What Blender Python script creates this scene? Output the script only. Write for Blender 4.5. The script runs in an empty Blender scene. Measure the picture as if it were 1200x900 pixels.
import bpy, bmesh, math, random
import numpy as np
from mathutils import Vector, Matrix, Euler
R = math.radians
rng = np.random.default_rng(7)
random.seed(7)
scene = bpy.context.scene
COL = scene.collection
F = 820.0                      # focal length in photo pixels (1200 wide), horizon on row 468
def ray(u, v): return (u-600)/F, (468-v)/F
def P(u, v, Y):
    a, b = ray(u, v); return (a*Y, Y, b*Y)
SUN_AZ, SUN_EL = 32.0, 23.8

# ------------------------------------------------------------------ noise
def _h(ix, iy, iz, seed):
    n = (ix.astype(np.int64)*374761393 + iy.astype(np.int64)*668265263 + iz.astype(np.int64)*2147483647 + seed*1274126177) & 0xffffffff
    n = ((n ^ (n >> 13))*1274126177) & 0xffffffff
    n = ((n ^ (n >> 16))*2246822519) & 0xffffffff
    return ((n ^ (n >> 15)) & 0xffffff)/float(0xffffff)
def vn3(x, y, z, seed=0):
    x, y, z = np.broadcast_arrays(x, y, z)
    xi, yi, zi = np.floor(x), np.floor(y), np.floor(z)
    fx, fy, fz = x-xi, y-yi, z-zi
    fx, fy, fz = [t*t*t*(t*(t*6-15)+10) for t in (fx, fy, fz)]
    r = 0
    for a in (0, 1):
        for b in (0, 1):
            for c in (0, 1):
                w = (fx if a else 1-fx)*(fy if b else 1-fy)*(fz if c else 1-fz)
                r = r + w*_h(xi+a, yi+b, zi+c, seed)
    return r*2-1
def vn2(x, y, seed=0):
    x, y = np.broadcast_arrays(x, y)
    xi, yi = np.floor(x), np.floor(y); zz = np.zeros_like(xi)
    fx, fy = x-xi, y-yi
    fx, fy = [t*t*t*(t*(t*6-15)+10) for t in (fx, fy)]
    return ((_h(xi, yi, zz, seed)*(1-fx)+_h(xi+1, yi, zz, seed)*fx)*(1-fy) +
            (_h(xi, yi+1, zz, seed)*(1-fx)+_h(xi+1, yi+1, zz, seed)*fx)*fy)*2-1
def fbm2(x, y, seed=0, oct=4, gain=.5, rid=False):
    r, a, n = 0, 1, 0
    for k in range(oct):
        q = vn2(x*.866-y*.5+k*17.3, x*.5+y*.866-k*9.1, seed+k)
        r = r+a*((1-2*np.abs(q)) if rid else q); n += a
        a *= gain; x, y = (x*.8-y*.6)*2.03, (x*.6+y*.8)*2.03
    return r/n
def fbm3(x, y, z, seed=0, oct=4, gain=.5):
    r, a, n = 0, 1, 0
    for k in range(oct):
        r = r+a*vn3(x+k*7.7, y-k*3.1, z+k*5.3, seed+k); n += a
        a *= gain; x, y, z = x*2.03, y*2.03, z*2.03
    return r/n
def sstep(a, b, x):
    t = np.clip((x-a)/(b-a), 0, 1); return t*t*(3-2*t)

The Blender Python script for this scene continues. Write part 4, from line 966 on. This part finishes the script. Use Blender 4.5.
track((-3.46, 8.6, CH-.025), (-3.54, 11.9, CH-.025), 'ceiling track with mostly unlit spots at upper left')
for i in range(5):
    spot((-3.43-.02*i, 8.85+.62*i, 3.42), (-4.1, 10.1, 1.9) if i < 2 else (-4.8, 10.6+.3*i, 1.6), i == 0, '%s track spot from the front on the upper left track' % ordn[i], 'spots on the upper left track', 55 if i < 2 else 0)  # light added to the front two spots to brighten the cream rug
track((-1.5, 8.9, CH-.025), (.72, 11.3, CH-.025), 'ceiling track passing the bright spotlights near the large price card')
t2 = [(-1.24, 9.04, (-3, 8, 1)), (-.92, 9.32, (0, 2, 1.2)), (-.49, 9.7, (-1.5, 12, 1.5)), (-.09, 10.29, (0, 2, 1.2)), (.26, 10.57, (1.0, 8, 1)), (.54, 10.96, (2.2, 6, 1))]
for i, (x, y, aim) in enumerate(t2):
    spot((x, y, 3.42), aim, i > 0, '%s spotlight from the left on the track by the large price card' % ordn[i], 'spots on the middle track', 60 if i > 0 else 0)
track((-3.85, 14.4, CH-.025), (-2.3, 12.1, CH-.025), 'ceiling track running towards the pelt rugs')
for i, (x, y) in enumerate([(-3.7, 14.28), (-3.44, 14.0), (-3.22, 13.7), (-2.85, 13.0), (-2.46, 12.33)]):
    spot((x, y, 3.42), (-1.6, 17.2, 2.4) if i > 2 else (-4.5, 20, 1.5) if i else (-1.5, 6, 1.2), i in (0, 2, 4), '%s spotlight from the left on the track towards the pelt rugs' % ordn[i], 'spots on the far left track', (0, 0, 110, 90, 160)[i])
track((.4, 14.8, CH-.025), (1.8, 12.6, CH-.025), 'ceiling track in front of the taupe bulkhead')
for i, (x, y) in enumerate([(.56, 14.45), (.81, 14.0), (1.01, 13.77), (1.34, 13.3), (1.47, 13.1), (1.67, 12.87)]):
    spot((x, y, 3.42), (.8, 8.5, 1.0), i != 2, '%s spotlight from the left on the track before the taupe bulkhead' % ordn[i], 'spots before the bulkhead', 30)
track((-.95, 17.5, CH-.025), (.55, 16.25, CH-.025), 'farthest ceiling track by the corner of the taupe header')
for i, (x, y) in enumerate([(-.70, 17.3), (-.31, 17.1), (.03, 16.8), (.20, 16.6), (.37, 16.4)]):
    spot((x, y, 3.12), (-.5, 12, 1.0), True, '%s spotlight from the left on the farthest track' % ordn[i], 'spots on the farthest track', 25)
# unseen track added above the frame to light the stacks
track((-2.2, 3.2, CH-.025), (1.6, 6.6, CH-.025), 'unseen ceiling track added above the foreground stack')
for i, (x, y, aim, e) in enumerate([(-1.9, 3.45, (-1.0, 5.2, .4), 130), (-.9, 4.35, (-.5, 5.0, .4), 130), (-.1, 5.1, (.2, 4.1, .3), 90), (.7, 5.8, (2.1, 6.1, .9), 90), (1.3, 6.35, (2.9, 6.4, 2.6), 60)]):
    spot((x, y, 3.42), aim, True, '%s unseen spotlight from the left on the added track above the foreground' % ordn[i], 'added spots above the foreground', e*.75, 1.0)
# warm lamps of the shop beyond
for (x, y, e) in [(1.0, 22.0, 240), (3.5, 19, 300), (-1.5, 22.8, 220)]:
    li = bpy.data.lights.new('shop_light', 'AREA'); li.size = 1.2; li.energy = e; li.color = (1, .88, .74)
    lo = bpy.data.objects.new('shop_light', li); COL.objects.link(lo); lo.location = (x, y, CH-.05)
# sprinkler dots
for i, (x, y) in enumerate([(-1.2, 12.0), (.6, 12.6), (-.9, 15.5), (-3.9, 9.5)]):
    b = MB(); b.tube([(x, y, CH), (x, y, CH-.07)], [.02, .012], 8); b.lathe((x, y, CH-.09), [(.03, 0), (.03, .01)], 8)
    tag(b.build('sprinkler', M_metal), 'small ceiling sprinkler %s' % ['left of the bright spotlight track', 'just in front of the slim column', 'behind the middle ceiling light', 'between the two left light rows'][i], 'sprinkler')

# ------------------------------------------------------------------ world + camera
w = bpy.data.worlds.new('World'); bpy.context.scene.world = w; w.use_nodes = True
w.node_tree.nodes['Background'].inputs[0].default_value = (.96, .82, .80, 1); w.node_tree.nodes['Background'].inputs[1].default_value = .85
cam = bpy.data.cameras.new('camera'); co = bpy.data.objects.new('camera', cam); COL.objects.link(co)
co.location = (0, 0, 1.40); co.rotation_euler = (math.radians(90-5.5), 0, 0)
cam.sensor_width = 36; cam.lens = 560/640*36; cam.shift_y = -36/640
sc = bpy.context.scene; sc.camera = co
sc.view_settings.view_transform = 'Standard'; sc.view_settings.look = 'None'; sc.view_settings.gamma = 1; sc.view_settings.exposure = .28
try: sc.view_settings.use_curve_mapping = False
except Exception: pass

++++++++++

- [Aim]: Exactly as they stand, set down the lines from the top of the data through the line with "SUN_AZ, SUN_EL = 32.0, 23.8".

- [Answer for this exercise]:
What Blender Python script creates this scene? Output the script only. Write for Blender 4.5. The script runs in an empty Blender scene. Measure the picture as if it were 1200x900 pixels.
import bpy, bmesh, math, random
import numpy as np
from mathutils import Vector, Matrix, Euler
R = math.radians
rng = np.random.default_rng(7)
random.seed(7)
scene = bpy.context.scene
COL = scene.collection
F = 820.0                      # focal length in photo pixels (1200 wide), horizon on row 468
def ray(u, v): return (u-600)/F, (468-v)/F
def P(u, v, Y):
    a, b = ray(u, v); return (a*Y, Y, b*Y)
SUN_AZ, SUN_EL = 32.0, 23.8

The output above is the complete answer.